■ Exercise aim
Gather all lines in the entries below that include the word "from".

■ Task material
════════════════════
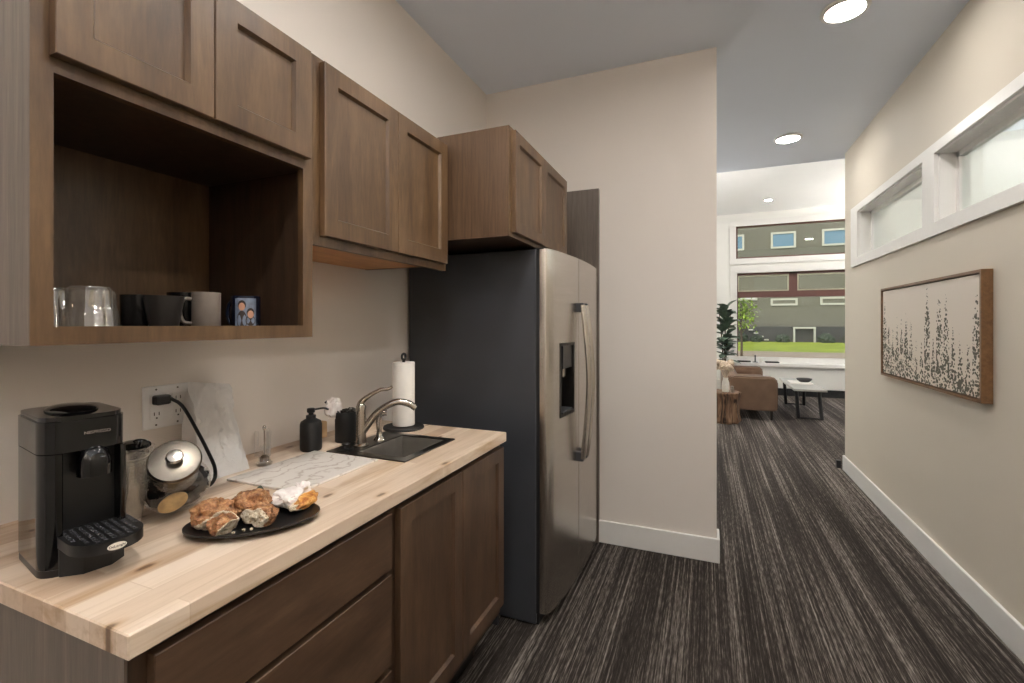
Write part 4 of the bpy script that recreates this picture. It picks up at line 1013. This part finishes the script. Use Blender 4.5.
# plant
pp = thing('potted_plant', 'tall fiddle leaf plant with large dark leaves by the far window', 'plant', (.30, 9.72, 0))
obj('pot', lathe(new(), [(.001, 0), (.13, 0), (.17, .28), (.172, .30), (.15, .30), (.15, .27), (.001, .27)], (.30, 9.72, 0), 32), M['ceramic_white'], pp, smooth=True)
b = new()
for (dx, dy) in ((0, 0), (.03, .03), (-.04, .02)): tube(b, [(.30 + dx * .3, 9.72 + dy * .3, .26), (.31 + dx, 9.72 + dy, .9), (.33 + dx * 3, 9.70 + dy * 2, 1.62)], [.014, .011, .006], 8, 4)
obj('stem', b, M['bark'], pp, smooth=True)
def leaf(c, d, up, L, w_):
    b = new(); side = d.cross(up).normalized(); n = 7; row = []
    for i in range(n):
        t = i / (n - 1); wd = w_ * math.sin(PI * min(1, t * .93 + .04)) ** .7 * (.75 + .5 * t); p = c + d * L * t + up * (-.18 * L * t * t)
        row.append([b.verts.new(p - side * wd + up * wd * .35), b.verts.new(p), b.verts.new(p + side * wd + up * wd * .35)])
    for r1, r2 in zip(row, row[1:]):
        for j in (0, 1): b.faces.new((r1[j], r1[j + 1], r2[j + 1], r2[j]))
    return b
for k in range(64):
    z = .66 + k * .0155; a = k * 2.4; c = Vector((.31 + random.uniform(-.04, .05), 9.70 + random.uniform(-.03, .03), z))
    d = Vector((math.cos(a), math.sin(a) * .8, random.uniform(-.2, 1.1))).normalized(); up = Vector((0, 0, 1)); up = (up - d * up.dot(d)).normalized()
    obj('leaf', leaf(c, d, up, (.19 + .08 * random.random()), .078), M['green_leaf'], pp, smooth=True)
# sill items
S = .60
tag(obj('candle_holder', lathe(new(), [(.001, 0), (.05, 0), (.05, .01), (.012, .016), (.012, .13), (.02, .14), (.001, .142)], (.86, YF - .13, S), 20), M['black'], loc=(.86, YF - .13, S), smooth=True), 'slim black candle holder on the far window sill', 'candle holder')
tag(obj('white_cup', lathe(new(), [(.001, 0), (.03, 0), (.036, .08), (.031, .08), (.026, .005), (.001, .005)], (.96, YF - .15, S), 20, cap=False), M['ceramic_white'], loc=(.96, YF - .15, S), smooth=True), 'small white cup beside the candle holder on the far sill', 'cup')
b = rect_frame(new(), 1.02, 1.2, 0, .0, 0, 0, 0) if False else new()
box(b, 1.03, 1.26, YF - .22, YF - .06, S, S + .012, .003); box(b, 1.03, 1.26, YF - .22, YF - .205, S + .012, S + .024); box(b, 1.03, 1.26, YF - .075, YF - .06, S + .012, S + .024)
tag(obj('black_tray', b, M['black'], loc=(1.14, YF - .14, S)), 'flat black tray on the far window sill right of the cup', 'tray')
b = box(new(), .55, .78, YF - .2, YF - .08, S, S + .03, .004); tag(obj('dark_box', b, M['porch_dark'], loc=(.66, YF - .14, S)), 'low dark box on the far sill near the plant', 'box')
════════════════════
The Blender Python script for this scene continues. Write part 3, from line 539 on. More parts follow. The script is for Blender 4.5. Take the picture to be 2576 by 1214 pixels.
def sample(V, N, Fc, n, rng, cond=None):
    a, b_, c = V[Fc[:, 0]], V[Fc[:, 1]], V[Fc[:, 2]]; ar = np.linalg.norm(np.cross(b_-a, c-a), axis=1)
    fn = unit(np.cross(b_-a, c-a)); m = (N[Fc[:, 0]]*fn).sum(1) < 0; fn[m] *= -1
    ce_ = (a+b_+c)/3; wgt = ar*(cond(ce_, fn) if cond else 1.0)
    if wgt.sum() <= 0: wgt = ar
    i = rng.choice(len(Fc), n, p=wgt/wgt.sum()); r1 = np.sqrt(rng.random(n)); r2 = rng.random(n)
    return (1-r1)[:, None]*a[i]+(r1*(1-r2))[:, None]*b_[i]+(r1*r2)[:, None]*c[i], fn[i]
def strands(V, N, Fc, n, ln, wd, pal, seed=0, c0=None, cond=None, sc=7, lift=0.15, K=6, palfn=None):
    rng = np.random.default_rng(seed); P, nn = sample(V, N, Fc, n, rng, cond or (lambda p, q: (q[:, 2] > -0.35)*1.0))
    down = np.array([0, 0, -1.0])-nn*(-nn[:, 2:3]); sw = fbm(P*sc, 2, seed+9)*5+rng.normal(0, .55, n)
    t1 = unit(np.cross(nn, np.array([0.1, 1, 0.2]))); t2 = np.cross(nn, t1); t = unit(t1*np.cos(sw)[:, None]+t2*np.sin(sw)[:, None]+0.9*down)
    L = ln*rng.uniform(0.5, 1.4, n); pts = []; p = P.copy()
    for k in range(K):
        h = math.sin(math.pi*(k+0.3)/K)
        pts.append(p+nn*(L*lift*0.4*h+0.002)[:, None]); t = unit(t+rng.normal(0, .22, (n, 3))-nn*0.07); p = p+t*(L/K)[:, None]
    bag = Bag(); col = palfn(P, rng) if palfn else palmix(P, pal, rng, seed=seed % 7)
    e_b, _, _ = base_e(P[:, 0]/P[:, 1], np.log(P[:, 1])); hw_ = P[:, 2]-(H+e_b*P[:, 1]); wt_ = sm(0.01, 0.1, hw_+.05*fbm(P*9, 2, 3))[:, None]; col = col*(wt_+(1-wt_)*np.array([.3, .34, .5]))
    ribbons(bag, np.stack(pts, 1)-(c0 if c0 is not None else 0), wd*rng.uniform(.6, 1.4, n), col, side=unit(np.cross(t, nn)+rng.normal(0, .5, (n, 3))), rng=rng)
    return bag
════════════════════
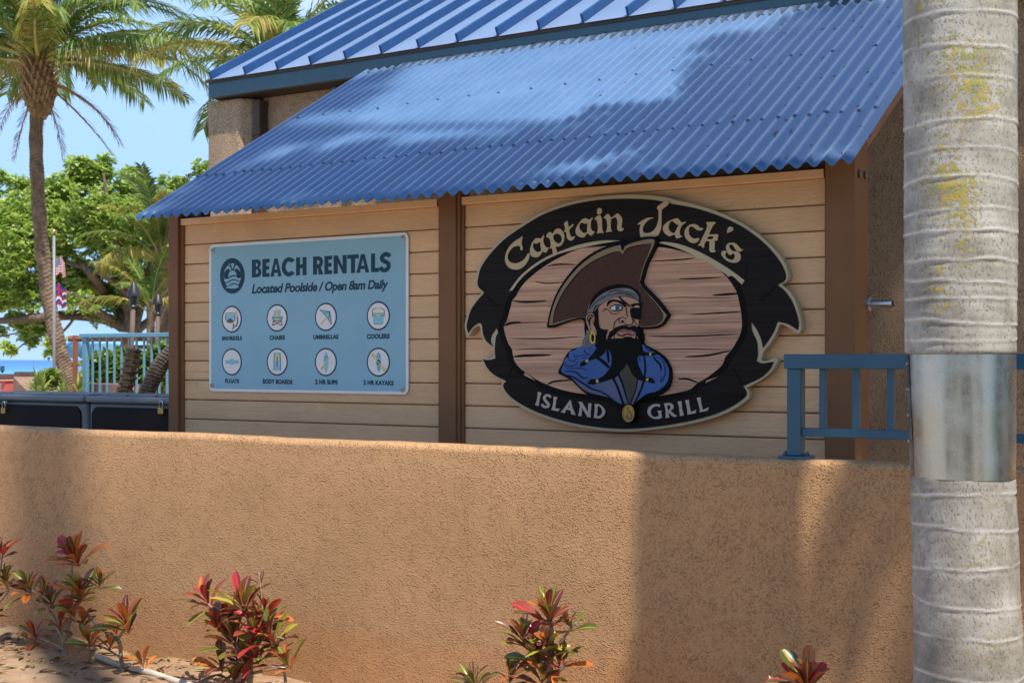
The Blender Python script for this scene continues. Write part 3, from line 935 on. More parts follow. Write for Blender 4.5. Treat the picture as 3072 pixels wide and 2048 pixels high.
════════════════════
■ Solution to this problem
The Blender Python script for this scene continues. Write part 3, from line 539 on. More parts follow. The script is for Blender 4.5. Take the picture to be 2576 by 1214 pixels.
The Blender Python script for this scene continues. Write part 3, from line 935 on. More parts follow. Write for Blender 4.5. Treat the picture as 3072 pixels wide and 2048 pixels high.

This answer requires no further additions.